3) When you entered the mudroom through the new exterior door, there was no light switch. Often in winter, you come home and it's dark out. It didn't seem practical to have to pass through the mudroom and into the foyer to turn on the light! Because Jason is Jason, he found some sort of light remote kit where the original switch becomes the remote and then there is a wall mounted, faux-switch receiver, or something. We tacked this receiver to the mudroom wall just inside the door. Think of the Clapper (in fact, we probably could have installed one of those now that I think about it ha!). But this looks like a real switch without actually having any wiring behind it.


The old interior switch kind of looks like a button now.
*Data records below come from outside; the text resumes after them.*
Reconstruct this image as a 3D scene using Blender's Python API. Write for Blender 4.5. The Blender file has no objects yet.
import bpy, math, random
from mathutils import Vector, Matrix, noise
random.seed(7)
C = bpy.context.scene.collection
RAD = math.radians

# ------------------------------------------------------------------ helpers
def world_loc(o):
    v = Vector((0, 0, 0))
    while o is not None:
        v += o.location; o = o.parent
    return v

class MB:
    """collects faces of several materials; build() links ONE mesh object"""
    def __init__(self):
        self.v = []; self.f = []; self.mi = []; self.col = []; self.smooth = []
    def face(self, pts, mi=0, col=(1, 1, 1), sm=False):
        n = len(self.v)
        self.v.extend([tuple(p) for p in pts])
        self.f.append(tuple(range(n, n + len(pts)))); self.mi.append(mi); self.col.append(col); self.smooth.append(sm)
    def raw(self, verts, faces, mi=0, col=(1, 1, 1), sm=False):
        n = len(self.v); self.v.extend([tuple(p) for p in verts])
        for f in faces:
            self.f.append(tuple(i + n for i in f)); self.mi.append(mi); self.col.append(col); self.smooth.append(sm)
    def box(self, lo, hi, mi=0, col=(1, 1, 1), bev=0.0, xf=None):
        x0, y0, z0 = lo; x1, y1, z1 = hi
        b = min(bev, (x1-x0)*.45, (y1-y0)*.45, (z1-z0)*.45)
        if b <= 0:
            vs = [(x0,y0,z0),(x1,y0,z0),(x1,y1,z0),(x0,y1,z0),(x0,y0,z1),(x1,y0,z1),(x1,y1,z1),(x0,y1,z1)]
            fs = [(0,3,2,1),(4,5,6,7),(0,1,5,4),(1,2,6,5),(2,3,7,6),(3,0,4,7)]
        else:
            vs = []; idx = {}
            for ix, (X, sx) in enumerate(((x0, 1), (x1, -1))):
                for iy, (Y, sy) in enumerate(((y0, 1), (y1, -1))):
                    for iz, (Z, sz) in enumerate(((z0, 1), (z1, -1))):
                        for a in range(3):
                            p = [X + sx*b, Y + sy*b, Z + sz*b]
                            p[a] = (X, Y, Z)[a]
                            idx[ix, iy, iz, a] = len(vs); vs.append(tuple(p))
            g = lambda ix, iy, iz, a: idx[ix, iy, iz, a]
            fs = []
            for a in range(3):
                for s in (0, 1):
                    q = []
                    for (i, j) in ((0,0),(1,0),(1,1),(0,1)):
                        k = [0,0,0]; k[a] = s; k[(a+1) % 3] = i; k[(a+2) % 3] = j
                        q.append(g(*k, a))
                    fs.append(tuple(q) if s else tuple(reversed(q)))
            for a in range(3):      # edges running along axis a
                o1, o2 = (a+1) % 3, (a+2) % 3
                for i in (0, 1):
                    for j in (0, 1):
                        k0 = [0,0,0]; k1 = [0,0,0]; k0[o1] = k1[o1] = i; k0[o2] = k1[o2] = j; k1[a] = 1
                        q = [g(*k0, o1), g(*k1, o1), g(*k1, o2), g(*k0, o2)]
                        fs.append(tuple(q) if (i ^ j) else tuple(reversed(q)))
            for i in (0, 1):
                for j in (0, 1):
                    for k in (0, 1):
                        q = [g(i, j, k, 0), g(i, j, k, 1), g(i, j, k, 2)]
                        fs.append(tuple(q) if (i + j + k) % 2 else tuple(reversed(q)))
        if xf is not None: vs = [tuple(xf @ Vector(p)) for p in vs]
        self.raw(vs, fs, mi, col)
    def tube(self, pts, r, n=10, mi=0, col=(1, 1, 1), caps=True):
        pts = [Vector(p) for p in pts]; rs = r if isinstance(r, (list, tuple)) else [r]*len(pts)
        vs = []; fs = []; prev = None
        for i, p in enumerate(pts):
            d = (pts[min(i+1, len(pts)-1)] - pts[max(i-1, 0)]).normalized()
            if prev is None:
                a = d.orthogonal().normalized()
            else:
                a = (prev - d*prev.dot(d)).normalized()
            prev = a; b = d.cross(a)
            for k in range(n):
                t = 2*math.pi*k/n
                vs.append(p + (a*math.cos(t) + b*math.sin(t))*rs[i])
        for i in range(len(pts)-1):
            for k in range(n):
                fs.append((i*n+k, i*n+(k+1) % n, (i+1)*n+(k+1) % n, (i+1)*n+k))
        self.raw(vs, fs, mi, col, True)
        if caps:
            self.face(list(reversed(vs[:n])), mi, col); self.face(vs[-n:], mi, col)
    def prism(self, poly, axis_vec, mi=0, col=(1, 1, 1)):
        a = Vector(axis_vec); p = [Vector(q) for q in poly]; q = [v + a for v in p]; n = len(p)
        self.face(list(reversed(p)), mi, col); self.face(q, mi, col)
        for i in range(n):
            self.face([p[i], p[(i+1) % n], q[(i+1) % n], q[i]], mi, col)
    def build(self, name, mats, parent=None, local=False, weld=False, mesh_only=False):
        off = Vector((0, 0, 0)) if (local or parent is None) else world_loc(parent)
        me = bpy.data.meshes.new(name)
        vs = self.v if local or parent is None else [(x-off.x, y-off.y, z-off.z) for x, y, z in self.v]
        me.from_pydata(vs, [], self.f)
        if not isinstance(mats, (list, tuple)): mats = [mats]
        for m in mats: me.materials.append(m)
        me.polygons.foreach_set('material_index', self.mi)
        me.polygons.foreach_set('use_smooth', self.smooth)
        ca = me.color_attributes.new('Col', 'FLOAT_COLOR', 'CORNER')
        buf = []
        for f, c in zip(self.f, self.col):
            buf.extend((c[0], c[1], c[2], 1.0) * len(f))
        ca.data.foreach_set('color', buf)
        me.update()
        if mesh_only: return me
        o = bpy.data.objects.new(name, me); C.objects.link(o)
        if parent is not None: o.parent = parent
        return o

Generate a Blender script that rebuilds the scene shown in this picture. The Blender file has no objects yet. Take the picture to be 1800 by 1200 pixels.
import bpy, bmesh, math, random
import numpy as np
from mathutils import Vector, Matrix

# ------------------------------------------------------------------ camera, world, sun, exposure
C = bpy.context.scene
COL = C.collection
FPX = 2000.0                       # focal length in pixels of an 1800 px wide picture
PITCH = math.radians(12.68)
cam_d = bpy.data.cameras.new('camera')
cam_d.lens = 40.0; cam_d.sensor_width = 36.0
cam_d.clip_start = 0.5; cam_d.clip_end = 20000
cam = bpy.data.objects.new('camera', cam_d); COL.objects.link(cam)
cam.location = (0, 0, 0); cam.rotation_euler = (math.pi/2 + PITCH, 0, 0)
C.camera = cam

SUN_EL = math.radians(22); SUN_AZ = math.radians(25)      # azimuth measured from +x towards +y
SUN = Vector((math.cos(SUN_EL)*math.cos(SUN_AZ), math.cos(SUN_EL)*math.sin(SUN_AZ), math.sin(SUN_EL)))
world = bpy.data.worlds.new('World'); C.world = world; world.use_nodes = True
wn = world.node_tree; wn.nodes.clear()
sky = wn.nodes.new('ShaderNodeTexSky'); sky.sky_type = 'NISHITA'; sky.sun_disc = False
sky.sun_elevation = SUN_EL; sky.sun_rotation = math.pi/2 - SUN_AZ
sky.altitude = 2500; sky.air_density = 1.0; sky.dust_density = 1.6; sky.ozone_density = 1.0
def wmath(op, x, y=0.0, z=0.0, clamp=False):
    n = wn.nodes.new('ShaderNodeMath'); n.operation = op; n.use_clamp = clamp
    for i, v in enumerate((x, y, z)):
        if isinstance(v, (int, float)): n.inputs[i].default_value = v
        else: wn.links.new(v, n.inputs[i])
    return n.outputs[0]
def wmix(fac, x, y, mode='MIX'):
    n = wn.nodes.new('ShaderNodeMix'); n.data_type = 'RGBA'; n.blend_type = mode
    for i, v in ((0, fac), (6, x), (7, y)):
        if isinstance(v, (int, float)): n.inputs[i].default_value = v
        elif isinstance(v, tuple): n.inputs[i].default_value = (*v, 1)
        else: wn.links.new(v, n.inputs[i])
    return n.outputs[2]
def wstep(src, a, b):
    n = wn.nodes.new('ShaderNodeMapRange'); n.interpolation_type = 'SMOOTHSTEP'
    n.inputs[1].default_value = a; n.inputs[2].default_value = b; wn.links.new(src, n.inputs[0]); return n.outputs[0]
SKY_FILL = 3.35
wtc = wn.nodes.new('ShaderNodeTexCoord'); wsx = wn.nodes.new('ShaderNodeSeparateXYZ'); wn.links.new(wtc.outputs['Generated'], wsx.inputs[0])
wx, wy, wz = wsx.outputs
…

There is a little delay in the light turning on when you hit both this one and the faux one, but honestly, who cares! So now we have the remote switch and the receiver that both turn on the same light, and both in convenient spots. Woo!

Without further ado...

Before



After


Before


After


Before


After


Before


After (hi Alex!)


Before


After


And the overall timeline of transformation.


I might be guilty of overposting at this point. But I love it - the room is so sunny and cheerful, honestly the boys love to hang out in there! They race along the benches and squeeze their little bodies into the lockers (Ashton calls his his "closet"). One last glamour shot:


There are lots of things I didn't go into detail about i.e. the front bench opens on a hinge for more storage, the light fixture is new (no thanks to the old ornate gold one), and Jason made the Six Craft board out of one of the original bookshelves by staining and sanding it down. I just love love love everything about this new space :)

Sooo, what's next? Oh! I know...it looks a little something like...

Cabinets are ordered, countertops are picked, appliances are just waiting for their delivery date...we are a month out from the demo and this will definitely be our biggest project ever!